For the actors themselves they are important moments in the course of the year which give them stability and orientation and by means of which they express their particular cultural characteristics.
Vera Hoffmann studied the seasonal festivals at the Waldorf schools in Kusi Kawsay in Peru and Nairobi in Kenya for her doctoral thesis. The Andean Kusi Kawsay Waldorf school lies at a height of over 3,000 metres near Cusco. Its seasonal cycle is guided by the ancient rituals of Andean culture. The school community for example together celebrates the ritual honouring “Pachamama”, Mother Earth.
Hoffmann further describes the search of the internationally oriented Nairobi Waldorf school for new forms. Previously it was guided by the Christian festivals, today it celebrates a festival of lights in which elements from all world religions have found a place.
Silviah Njagi from the kindergarten of the Nairobi Waldorf school und lecturer at the East African kindergarten teacher training seminar describes how the transition from the dry to the rainy season represents an important moment in the kindergarten and the school. “Thus we take for the seasonal table bare twigs, stones and ants seeking food during this time. And suddenly, in the middle of March, the heavy rain starts and within two days everything is green. That nourishes us and it is time to celebrate the rainbow festival with all the colours of this transitional period.”
A further aspect cited by Njagi is the African tradition of storytelling. She keeps noticing that it is easy for the students at the East African teacher training seminar to tell stories from memory. It is part of their culture.
Curriculum in Kiswahili, Arabic, French ...
A “curriculum” in a Waldorf school is not like a normal curriculum with fixed learning content. It is an open concept which is guided locally by the individual, social and regional options.
According to Martyn Rawson, a Waldorf curriculum should present experiences, activities, subjects, stories and phenomena which are part of the learning environment of the children and young people so that through it they can find expression, train their abilities, cultivate their feelings and always find their relationship with the world and others anew.
It is always a matter of giving the curriculum new life in the different cultures and bringing together the own cultural background with the development of the children.
Alain Denjean writes about working with the curriculum in different cultures: “Recently a colleague teaching German told me about the way she discusses the figure of Dietrich von Bern in detail when teaching the Song of the Niebelungs in class 10 because he embodies a great ideal for young people: the victory over his enemy is not used to strengthen his own power and self-image but he attempts to honour his opponent and create a better world with him in peace.
“Now, she said with a big smile, she found precisely such an attitude towards people in Nelson Mandela, who had recently died.

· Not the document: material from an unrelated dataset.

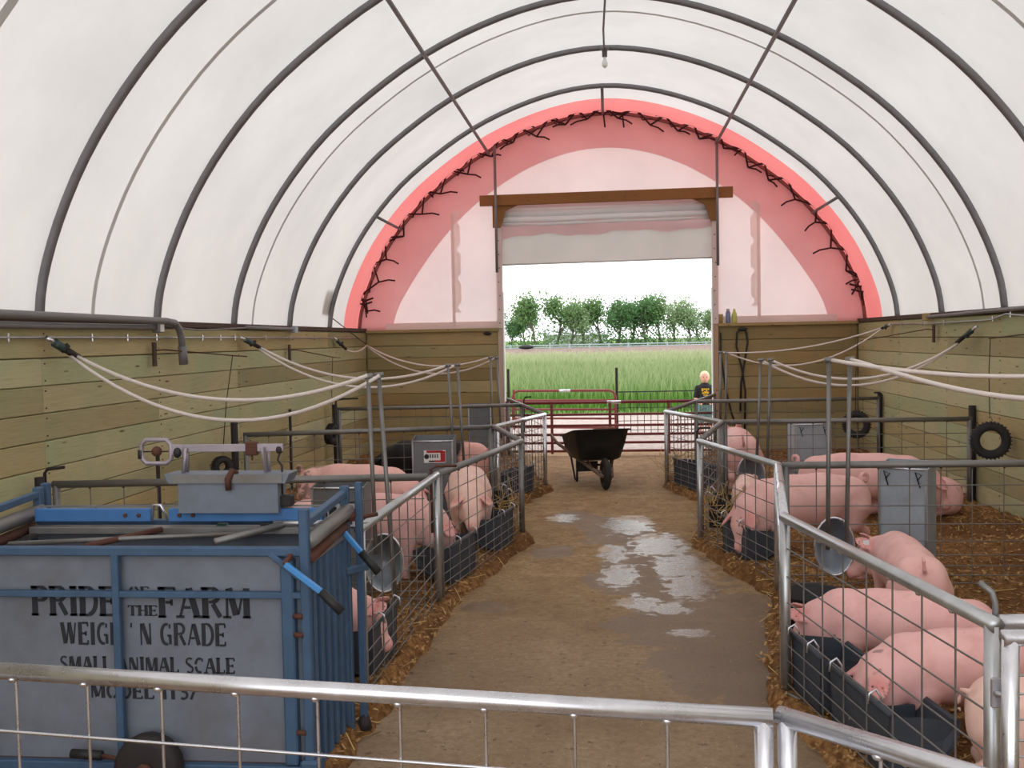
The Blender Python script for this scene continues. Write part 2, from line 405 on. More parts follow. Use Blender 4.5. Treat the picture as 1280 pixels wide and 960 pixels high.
# ------------------------------------------------------------------ floor and ground
def grid_mesh(x0, x1, y0, y1, nx, ny, fz):
    xs = np.linspace(x0, x1, nx); ys = np.linspace(y0, y1, ny); X, Y = np.meshgrid(xs, ys); Z = fz(X, Y)
    v = np.stack([X, Y, Z], -1).reshape(-1, 3)
    i = np.arange(ny-1)[:, None]*nx + np.arange(nx-1)[None]; f = np.stack([i, i+1, i+nx+1, i+nx], -1).reshape(-1, 4)
    me = bpy.data.meshes.new('grid'); me.from_pydata(v.tolist(), [], f.tolist()); me.update(); return me
fl = MB().box((XC, (YB-2+14.6)/2, -.06), (7.6, 14.6-YB+2, .12)).build('floor', 'floor'); struct(fl)
g = MB().box((0, -12, -.085), (80, 54, .01)); g.box((0, 18.2, -.055), (80, 7.2, .09))
struct(g.build('ground', 'gravel'))
def vn(X, Y, s, seed):      # cheap value noise
    r = np.random.default_rng(seed); T = r.random((64, 64)); x = X*s; y = Y*s
    xi = np.floor(x).astype(int); yi = np.floor(y).astype(int); fx = x-xi; fy = y-yi; fx = fx*fx*(3-2*fx); fy = fy*fy*(3-2*fy)
    a = T[yi % 64, xi % 64]; b = T[yi % 64, (xi+1) % 64]; c = T[(yi+1) % 64, xi % 64]; d = T[(yi+1) % 64, (xi+1) % 64]
    return (a*(1-fx)+b*fx)*(1-fy) + (c*(1-fx)+d*fx)*fy
def field_z(X, Y):
    t = np.clip((Y-21)/35, 0, 1); h = -.03 + .02*t
    return h + np.clip((Y-56)/50, 0, 1)*.75
struct(mkobj('terrain', grid_mesh(-120, 120, 21.5, 60, 60, 20, field_z), 'grassground'))
struct(mkobj('field', grid_mesh(-220, 220, 60, 112, 60, 16, lambda X, Y: field_z(X, Y) + .12*vn(X+400, Y, .4, 3)), 'brownfield'))
struct(mkobj('landscape', grid_mesh(-500, 500, 112, 700, 20, 20, lambda X, Y: field_z(X, Y)), 'shortgrass'))

# fence line X as function of Y on the alley side
ZL = [(-1.13,3.6),(-1.13,4.30),(-1.10,6.06),(-.74,8.06),(-1.12,9.42),(-.73,10.85),(-1.09,12.53),(-1.46,13.95)]
ZR = [(1.09,2.9),(.80,4.55),(1.07,6.40),(.72,7.95),(1.08,9.68),(.63,11.11),(1.08,12.74),(1.47,13.95)]
def linex(Z, Y): return np.interp(Y, [p[1] for p in Z], [p[0] for p in Z])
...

Her pleasure highlighted for me the wealth of the curriculum which does not prescribe that South African pupils should be taught the Song of the Niebelungs but that an entry should be found in each culture to discussing anthroposophical themes which at the appropriate time carry forward the souls of the pupils in their development.”
This is an interesting example: on the one hand it means for the teacher concerned that they must find examples located in their own home culture, on the other hand it can also mean finding the example appropriate for the development of the pupils in another culture which at the same time offers the opportunity to extend our own horizon.
Is an international Waldorf curriculum feasible? Christof Wiechert, former head of the Pedagogical Section at the Goetheanum, uses fairy tales to outline the following image: “The criteria for an international curriculum can only be given in abstract form: first, a thorough knowledge of the material is required and, second, a thorough knowledge of developmental psychology, particularly the anthroposophical understanding of the human being.
“For fairy tales – but also for other story material – the following criteria should, for example, apply: the story has to have archetypal images, so-called archetypes, such as for example the evil witch, the good fairy, the innocent child, the good deed, the bad deed. Then the story should illustrate development so that it develops from an initial to a higher state, thus a kind of accomplishment, sometimes also with a crisis involved. And finally, a fairy tale or story should have a happy ending.”
This means that an international curriculum would be feasible, but not one which prescribes a specific content but sets out criteria by means of which the content from the respective cultural region can be worked on.